Why is the Supreme Court serious about PD Act implementation? 


Supreme Court has on multiple cases came down heavily on the implementation of this law. For better understanding, let's see few observations of SC,


  1. Police (state) cannot invoke the Preventive Detention laws to arrest citizens on the pretext of possible breach of law and order, Otherwise, it would only be a violation of the liberty of citizens guaranteed under Article 21 (right to life) under the constitution. Possible apprehension of breach of law and order cannot be a ground to detain a person under Preventive Detention Laws.
  2. ’Law and order’, ‘Public Order’ and ‘Security Of State’ mean different things. Cheating or criminal breach of trust may affect ‘law and order’, it cannot be said that it has affected ‘public order’.

When can the PD Act be applied, Supreme Court’s observation?

“A Preventive Detention Order can only be passed if a person’s activities adversely affect or are likely to adversely affect the maintenance of public order.

“Preventive Detention is a necessary evil only to prevent public disorder”


Supreme Court has in 2019 condemned the detention of a person in Telangana under PD Act on ‘irrelevant grounds’. Here in this case the person named Abdul Basheer was detained on the pretext of his acts carried on 15-20 years earlier. SC said detaining a person on this kind of “stale incident” will be akin to punishing him for a crime without trial.


As observed by the Supreme Court, PD Acts allowing detentions for a year without trial or bail should be applied only in the "rarest of rare cases" as it rapped the Telangana government for keeping a man in jail for nearly a year merely on the suspicion that he "habitually" stole saris.

PD Acts in Telangana is being slapped on political rivals, a case on Cheruku Sudhakar being a known example, people involved in stealing motor vehicles, cheating, etc. Law has its own provisions to deal with these crimes. Invoking PD Act would only subvert those laws on one side and infringe the personal liberty of the person on the other as he/she is already punished languishing in jail without any trail


It is important to note the Supreme Court’s observation in Sudhir Kumar Saha v. Commr. of Police, Calcutta, (1970) that, “the power to detain is an exceptional power to be used on under exceptional circumstances…; it is wrong to consider it as a substitute to the ordinary process of law”



Is the law Constitutional?

Experts who are studying the PD Act say that though Article 22 of the Indian Constitution legally allows for preventive detention, it works against the very spirit of the Constitution


Though the 1 & 2 Clauses provide for the protection of the arrested person, Clause 3 exempts this protection in the name of Preventive Detention. The states have been taking advantage of this very 3rd clause to scuttle the voice of dissent or for the reasons mentioned above.


What is the solution?


The solution shall be to scrap this draconian law by way of amending Article 22, Clause 3, of the Indian Constitution. It is to be scrapped for the reason that no other Democratic Constitutional nation has the kind of PD Act India has.
If not scrapping, there can be the 2nd solution, which shall be as follows,


A person detained under the laws of Preventive Detention should be given the right to consult and be represented by a lawyer of his choice at ‘any stage’ to ensure that the defense of the detainee is effectively put before the Advisory Board to aid it in making an informed decision.

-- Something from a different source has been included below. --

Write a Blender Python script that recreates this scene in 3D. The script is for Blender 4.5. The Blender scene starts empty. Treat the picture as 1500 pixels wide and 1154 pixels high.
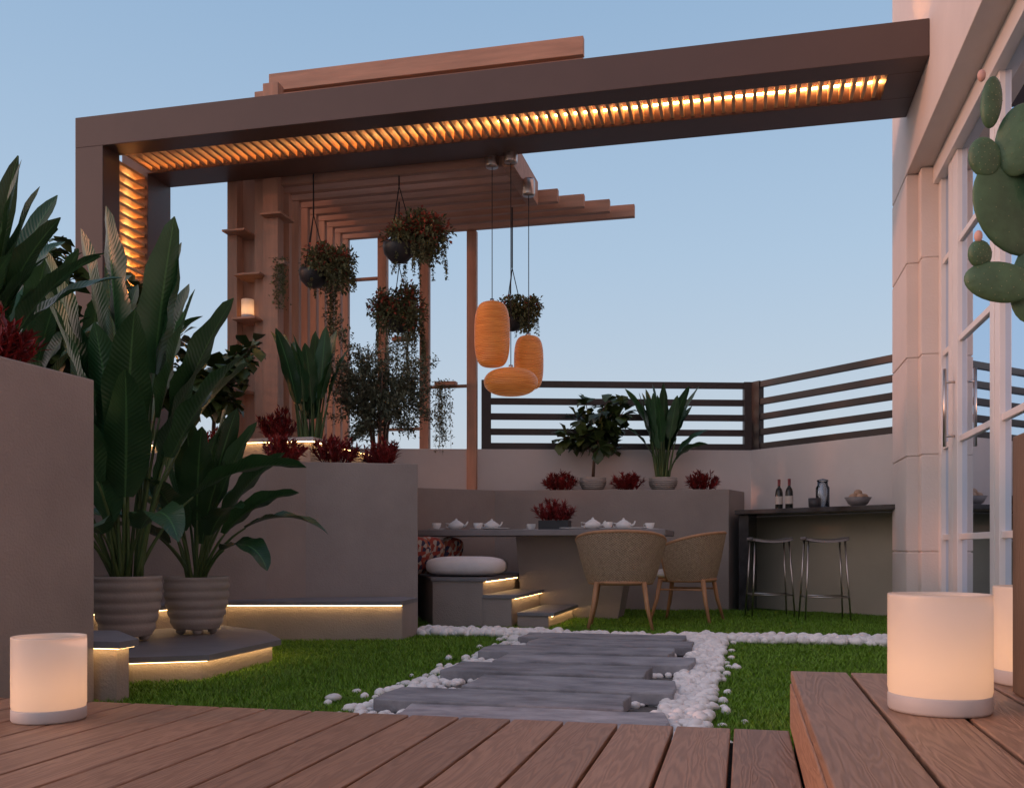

The Advisory Board, which verifies the validity of the PD Act case by the case should be of a Judicial Nature with only the sitting Judges of High Court eligible to be its members, unlike the present form of administrative nature wherein a person is appointed by the Executive (Govt) as a judge. 

The actual detention should be applicable only after the approval of such Advisory Board so that the detainee is not forced to stay in jail (detained) for a long time with just an executive (Govt/Police) order. And the maximum time for the Advisory Board to decide the validity should be not more than 14 days as against the present 3 months of time. Because when a court can decide within 14 days whether the normal detention should be extended beyond the judicial remand (14 days), why not the Advisory Board.